What you will do: Quote the whole listing exactly. Leave the pictures out of your copy.
::::::
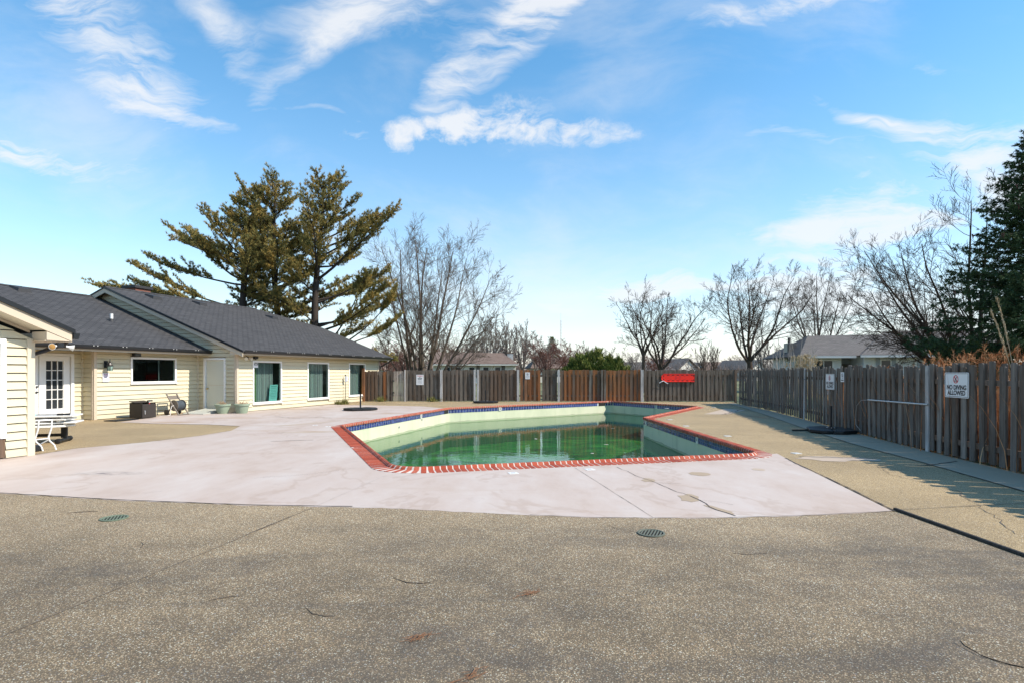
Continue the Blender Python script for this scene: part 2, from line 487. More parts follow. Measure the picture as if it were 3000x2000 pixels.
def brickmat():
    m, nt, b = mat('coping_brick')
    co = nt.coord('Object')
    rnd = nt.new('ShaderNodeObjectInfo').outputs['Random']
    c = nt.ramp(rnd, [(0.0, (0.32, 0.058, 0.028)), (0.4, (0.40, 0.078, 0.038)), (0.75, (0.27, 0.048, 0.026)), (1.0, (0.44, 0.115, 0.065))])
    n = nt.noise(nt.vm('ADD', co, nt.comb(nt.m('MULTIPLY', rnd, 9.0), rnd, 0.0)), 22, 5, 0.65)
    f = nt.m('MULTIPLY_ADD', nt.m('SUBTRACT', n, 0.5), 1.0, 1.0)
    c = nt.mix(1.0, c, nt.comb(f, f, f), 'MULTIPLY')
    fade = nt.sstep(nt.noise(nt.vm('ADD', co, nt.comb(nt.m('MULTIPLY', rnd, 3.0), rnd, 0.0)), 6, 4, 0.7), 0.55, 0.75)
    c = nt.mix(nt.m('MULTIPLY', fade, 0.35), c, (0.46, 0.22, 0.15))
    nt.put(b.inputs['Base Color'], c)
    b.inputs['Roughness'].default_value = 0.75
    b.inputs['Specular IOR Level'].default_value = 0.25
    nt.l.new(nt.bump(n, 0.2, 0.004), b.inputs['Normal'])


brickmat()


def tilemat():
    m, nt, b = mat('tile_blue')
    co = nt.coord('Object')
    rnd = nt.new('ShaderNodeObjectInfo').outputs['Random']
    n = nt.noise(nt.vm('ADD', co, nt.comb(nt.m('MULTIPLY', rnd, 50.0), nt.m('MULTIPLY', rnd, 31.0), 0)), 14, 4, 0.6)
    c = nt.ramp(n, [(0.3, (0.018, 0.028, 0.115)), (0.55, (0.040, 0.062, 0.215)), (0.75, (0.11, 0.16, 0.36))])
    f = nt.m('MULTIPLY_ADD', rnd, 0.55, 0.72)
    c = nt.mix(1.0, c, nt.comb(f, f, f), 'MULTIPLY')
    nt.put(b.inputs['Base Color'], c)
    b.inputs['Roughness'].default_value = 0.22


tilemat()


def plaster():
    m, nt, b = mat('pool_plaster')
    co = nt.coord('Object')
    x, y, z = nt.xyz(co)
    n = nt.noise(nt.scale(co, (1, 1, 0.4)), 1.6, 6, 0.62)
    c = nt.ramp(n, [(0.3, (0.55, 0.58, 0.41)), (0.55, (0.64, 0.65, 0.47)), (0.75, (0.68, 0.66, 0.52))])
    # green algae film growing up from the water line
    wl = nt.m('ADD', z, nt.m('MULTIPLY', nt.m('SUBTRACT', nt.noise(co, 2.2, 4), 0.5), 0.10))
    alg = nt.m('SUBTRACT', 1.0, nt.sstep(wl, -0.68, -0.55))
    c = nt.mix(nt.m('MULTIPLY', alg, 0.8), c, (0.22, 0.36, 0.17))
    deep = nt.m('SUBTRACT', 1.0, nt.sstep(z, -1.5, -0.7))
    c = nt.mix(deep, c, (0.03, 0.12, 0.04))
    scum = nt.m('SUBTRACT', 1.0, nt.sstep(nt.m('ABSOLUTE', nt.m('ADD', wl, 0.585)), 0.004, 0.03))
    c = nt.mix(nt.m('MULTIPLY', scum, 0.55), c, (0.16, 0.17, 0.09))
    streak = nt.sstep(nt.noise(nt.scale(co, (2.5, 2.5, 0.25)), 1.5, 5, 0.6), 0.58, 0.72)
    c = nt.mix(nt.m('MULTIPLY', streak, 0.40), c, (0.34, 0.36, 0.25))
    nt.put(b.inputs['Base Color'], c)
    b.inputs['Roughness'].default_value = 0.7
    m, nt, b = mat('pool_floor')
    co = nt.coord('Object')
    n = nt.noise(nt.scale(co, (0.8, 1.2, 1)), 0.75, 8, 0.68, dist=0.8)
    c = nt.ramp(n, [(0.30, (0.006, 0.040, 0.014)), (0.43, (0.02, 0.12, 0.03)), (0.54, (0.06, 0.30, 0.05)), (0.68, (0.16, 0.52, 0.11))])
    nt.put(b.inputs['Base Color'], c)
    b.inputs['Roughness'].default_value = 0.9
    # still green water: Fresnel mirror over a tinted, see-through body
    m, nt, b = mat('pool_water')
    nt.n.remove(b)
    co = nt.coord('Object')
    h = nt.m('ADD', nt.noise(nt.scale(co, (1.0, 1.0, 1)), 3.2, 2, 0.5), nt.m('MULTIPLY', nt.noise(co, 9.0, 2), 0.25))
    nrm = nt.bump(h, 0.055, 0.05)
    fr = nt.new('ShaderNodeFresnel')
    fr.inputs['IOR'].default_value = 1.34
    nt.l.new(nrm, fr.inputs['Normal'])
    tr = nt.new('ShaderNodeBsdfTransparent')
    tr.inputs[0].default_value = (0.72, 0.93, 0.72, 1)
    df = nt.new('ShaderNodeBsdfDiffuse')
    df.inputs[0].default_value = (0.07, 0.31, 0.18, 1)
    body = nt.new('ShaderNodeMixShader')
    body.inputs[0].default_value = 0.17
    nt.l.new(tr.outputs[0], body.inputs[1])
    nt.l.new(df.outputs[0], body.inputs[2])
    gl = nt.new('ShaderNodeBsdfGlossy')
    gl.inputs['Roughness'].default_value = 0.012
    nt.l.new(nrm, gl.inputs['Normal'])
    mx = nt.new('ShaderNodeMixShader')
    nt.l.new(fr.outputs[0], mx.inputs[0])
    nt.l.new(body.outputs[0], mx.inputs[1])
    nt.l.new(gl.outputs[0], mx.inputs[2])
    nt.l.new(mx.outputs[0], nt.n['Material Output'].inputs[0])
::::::
Written reply:
Continue the Blender Python script for this scene: part 2, from line 487. More parts follow. Measure the picture as if it were 3000x2000 pixels.
def brickmat():
    m, nt, b = mat('coping_brick')
    co = nt.coord('Object')
    rnd = nt.new('ShaderNodeObjectInfo').outputs['Random']
    c = nt.ramp(rnd, [(0.0, (0.32, 0.058, 0.028)), (0.4, (0.40, 0.078, 0.038)), (0.75, (0.27, 0.048, 0.026)), (1.0, (0.44, 0.115, 0.065))])
    n = nt.noise(nt.vm('ADD', co, nt.comb(nt.m('MULTIPLY', rnd, 9.0), rnd, 0.0)), 22, 5, 0.65)
    f = nt.m('MULTIPLY_ADD', nt.m('SUBTRACT', n, 0.5), 1.0, 1.0)
    c = nt.mix(1.0, c, nt.comb(f, f, f), 'MULTIPLY')
    fade = nt.sstep(nt.noise(nt.vm('ADD', co, nt.comb(nt.m('MULTIPLY', rnd, 3.0), rnd, 0.0)), 6, 4, 0.7), 0.55, 0.75)
    c = nt.mix(nt.m('MULTIPLY', fade, 0.35), c, (0.46, 0.22, 0.15))
    nt.put(b.inputs['Base Color'], c)
    b.inputs['Roughness'].default_value = 0.75
    b.inputs['Specular IOR Level'].default_value = 0.25
    nt.l.new(nt.bump(n, 0.2, 0.004), b.inputs['Normal'])


brickmat()


def tilemat():
    m, nt, b = mat('tile_blue')
    co = nt.coord('Object')
    rnd = nt.new('ShaderNodeObjectInfo').outputs['Random']
    n = nt.noise(nt.vm('ADD', co, nt.comb(nt.m('MULTIPLY', rnd, 50.0), nt.m('MULTIPLY', rnd, 31.0), 0)), 14, 4, 0.6)
    c = nt.ramp(n, [(0.3, (0.018, 0.028, 0.115)), (0.55, (0.040, 0.062, 0.215)), (0.75, (0.11, 0.16, 0.36))])
    f = nt.m('MULTIPLY_ADD', rnd, 0.55, 0.72)
    c = nt.mix(1.0, c, nt.comb(f, f, f), 'MULTIPLY')
    nt.put(b.inputs['Base Color'], c)
    b.inputs['Roughness'].default_value = 0.22


tilemat()


def plaster():
    m, nt, b = mat('pool_plaster')
    co = nt.coord('Object')
    x, y, z = nt.xyz(co)
    n = nt.noise(nt.scale(co, (1, 1, 0.4)), 1.6, 6, 0.62)
    c = nt.ramp(n, [(0.3, (0.55, 0.58, 0.41)), (0.55, (0.64, 0.65, 0.47)), (0.75, (0.68, 0.66, 0.52))])
    # green algae film growing up from the water line
    wl = nt.m('ADD', z, nt.m('MULTIPLY', nt.m('SUBTRACT', nt.noise(co, 2.2, 4), 0.5), 0.10))
    alg = nt.m('SUBTRACT', 1.0, nt.sstep(wl, -0.68, -0.55))
    c = nt.mix(nt.m('MULTIPLY', alg, 0.8), c, (0.22, 0.36, 0.17))
    deep = nt.m('SUBTRACT', 1.0, nt.sstep(z, -1.5, -0.7))
    c = nt.mix(deep, c, (0.03, 0.12, 0.04))
    scum = nt.m('SUBTRACT', 1.0, nt.sstep(nt.m('ABSOLUTE', nt.m('ADD', wl, 0.585)), 0.004, 0.03))
    c = nt.mix(nt.m('MULTIPLY', scum, 0.55), c, (0.16, 0.17, 0.09))
    streak = nt.sstep(nt.noise(nt.scale(co, (2.5, 2.5, 0.25)), 1.5, 5, 0.6), 0.58, 0.72)
    c = nt.mix(nt.m('MULTIPLY', streak, 0.40), c, (0.34, 0.36, 0.25))
    nt.put(b.inputs['Base Color'], c)
    b.inputs['Roughness'].default_value = 0.7
    m, nt, b = mat('pool_floor')
    co = nt.coord('Object')
    n = nt.noise(nt.scale(co, (0.8, 1.2, 1)), 0.75, 8, 0.68, dist=0.8)
    c = nt.ramp(n, [(0.30, (0.006, 0.040, 0.014)), (0.43, (0.02, 0.12, 0.03)), (0.54, (0.06, 0.30, 0.05)), (0.68, (0.16, 0.52, 0.11))])
    nt.put(b.inputs['Base Color'], c)
    b.inputs['Roughness'].default_value = 0.9
    # still green water: Fresnel mirror over a tinted, see-through body
    m, nt, b = mat('pool_water')
    nt.n.remove(b)
    co = nt.coord('Object')
    h = nt.m('ADD', nt.noise(nt.scale(co, (1.0, 1.0, 1)), 3.2, 2, 0.5), nt.m('MULTIPLY', nt.noise(co, 9.0, 2), 0.25))
    nrm = nt.bump(h, 0.055, 0.05)
    fr = nt.new('ShaderNodeFresnel')
    fr.inputs['IOR'].default_value = 1.34
    nt.l.new(nrm, fr.inputs['Normal'])
    tr = nt.new('ShaderNodeBsdfTransparent')
    tr.inputs[0].default_value = (0.72, 0.93, 0.72, 1)
    df = nt.new('ShaderNodeBsdfDiffuse')
    df.inputs[0].default_value = (0.07, 0.31, 0.18, 1)
    body = nt.new('ShaderNodeMixShader')
    body.inputs[0].default_value = 0.17
    nt.l.new(tr.outputs[0], body.inputs[1])
    nt.l.new(df.outputs[0], body.inputs[2])
    gl = nt.new('ShaderNodeBsdfGlossy')
    gl.inputs['Roughness'].default_value = 0.012
    nt.l.new(nrm, gl.inputs['Normal'])
    mx = nt.new('ShaderNodeMixShader')
    nt.l.new(fr.outputs[0], mx.inputs[0])
    nt.l.new(body.outputs[0], mx.inputs[1])
    nt.l.new(gl.outputs[0], mx.inputs[2])
    nt.l.new(mx.outputs[0], nt.n['Material Output'].inputs[0])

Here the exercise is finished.